Photoshop Tone Shapes Tutorial

Ever wondered how I got those effects for some of the brushes I make?
Well, here's the process I've used in as shown in Photoshop CS5.

The files shown in these screenshots were created at 300DPI. Click to see a larger version of the images.

For Dithered Patterns:

  1. Place some shapes on a transparent layer, as shown here:
    A screenshot of Photoshop showing three shapes inside.

  2. Next, we apply the desired layer effect.
    In this case, we want to start off with an Outer Glow, with the Blend Mode set to "Dissolve".
    A screenshot of Photoshop with the layer effects menu open.
    • If you're going to have overlapping shapes on separate layers, you may want to consider using a combination of layers and effects to change the appearance.
    • Examples:
      Two overlapping circles, with no border between them.
      No additional layers or effects or added to either circle.
      Two overlapping circles, with a dithered border inside the larger one.
      The first circle was duplicated, its fill opacity set to 0%, with an added Inner Glow effect (where the blend mode set to "Dissolve").
      Two overlapping circles, both with a dithered border inside.
      Both shapes have been duplicated, with 0% fill opacity, and Inner Glows on each.
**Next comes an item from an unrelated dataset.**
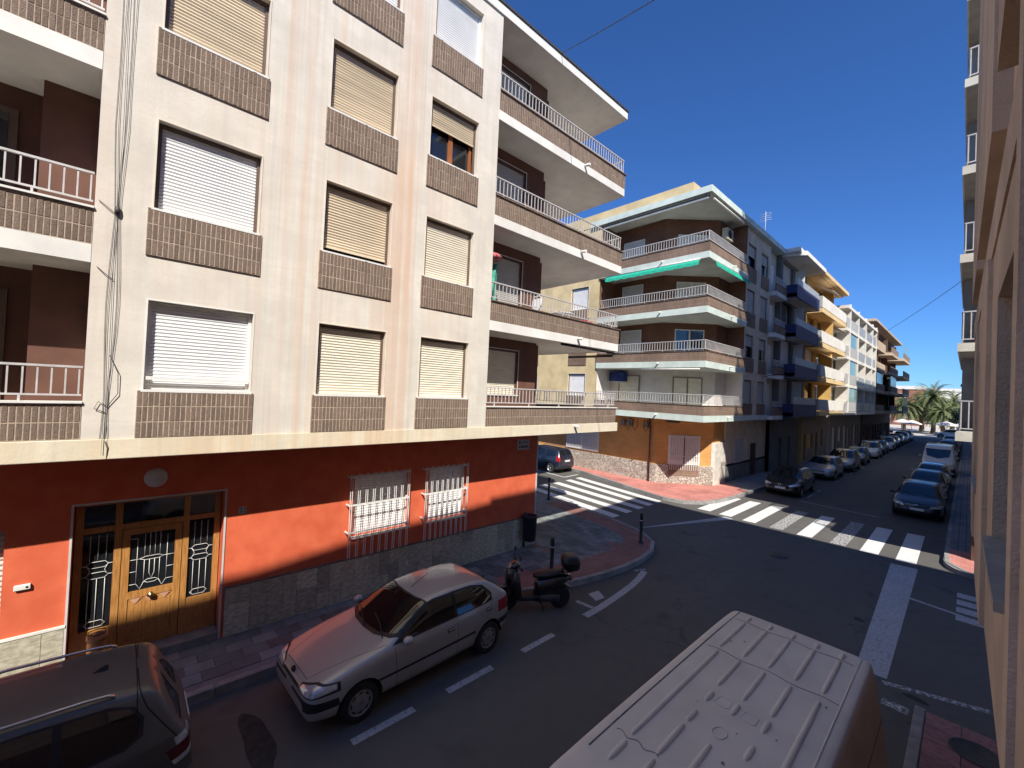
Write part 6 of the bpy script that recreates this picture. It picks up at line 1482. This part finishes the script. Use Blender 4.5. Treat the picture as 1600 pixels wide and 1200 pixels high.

  3. Finally, we flatten the layers!
    Once you flatten your chosen layers, you can define it as a brush, make it transparent, whatever.
    Usually, I convert to bitmap and back to Greyscale before making brushes.

    A comparison of the shapes before and after the final merge.
    Not to mention, things usually look a lot nicer zoomed out when you merge your layers.

For Tone Patterns:

  1. We start out much the same as previously, but instead of using the "Dissolve" blend mode on the glow, we just set it to "Normal". The Layer Style window in Photoshop CS5, with various settings.

  2. After that, we change the image mode to Bitmap, under "Image" -> "Mode" -> "Bitmap". You may need to first change your image mode to Grayscale.
    Since this is supposed to be a tone effect, "Halftone Screen" will suffice for the method. You'll see some other settings after this -- play around and see what you like!
    Image Menu in Photoshop CS5 is displayed
    *Note: Adjust the resolution settings to match what you need it to be output as! I find Bitmap mode works BEST with high resolution images!

  3. That's it! You have your tone results!
    Tone Bubbles
    You might want to consider going back to greyscale mode if you need layers, transparency, and other features.